Das Vegesacker Overbeck-Museum führte in Bremen bislang ein eher unauffälliges Dasein. Mit ihrem neuesten Coup rückt Museumsleiterin Katja Pourshirazi das Haus jedoch in den Fokus: Ab sofort erhalten Kinder und Jugendliche bis 18 Jahren freien Eintritt.
Mit den Schulklassen fing es an. Dank einer Förderung der Heinz & Ilse-Bühnen-Stiftung haben diese schon seit Mai 2015 freien Eintritt. Und die Schüler kamen wieder. Nachmittags, am Wochenende, mit Eltern oder Freunden.
Direktorin: „Unter-18-Jährige haben freien Eintritt“
„Wir haben gemerkt, dass sich die Kinder gerne bei uns aufhalten. Wir wollen uns an ihnen nicht bereichern, deswegen haben ab sofort alle Unter-18-Jährigen freien Eintritt“, sagt Pourshirazi. „Wir machen auf jeden Fall Gewinn: Wir verzichten jetzt in Maßen auf Einnahmen, ziehen aber ein künftiges Publikum heran.“
Auch Familien mit vielen Sprösslingen können sich einen Besuch leisten, wenn nur die Erwachsenen zahlen müssen. „Der Trend wird und muss dahin gehen“, so Pourshirazi. „Sonst wird es zu viele Kinder geben, die abgehängt werden.“
Kulturstaatsrätin sieht Problem
Kulturstaatsrätin Carmen Emigholz sieht den Bedarf: „Es ist eine gute Sache für einkommensschwache Familien. Andererseits finde ich es problematisch, Kindern reicher Familien, die Geld für Fußball- und Konzertkarten ausgeben können, zu vermitteln, dass Kunst nichts wert sein soll.“
Am Berliner Institut für Museumsforschung diskutiert und erforscht man den freien Eintritt in Museen. „Ein richtiger Schritt ist es auf jeden Fall“, sagt Mitarbeiterin Andrea Prehn. „Aber mehr in ideeller Hinsicht.
Umsetzung scheitert meistens am Geld
Jugendliche zwischen zwölf und 16 sind viel zu sehr mit sich selber beschäftigt, als dass sie gerne ins Museum gingen, da reicht ein freier Eintritt als Anreiz nicht aus“, sagt sie. Andererseits reiße ein solches Angebot deshalb auch kein Loch in die Haushaltskasse: „Denn da kommen nicht viele.“
Andere Bremer Museen stehen dem Vorstoß zwar offen gegenüber, meist scheitert die Umsetzung jedoch am Geld. „Wir haben jährlich alleine zwei Millionen Euro reine Gebäudekosten. Wir können auf die Einnahmen leider nicht verzichten“, sagt Gabriele Müller, kaufmännische Geschäftsführerin des Übersee-Museums.
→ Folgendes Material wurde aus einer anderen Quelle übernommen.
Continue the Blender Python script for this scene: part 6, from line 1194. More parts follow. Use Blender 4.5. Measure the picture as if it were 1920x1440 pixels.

Sponsoren müssten gegenfinanzieren
Wenn es allerdings eine Gegenfinanzierung, beispielsweise über Spenden gäbe, könnte sie sich diesen Schritt durchaus vorstellen. Ebenso die Kunsthalle. Deren Direktor Prof. Christoph Grunenberg hat lange in England gearbeitet, wo es in vielen Institutionen freien Eintritt in die ständige Sammlung für alle, auch für Erwachsene, gibt.
„Wir wären sofort für Gespräche bereit, würden Sponsoren oder Unterstützer freien Eintritt für die Besuchergruppe 6 bis 21 Jahren gegenfinanzieren.“, sagt Pressesprecherin Jasmin Mickein. Das Focke-Museum kann einen Teilerfolg verzeichnen: Durch eine Förderung des Vereins Freunde des Focke-Museums haben Schulklassen ab diesem Monat freien Eintritt in die Dauerausstellungen.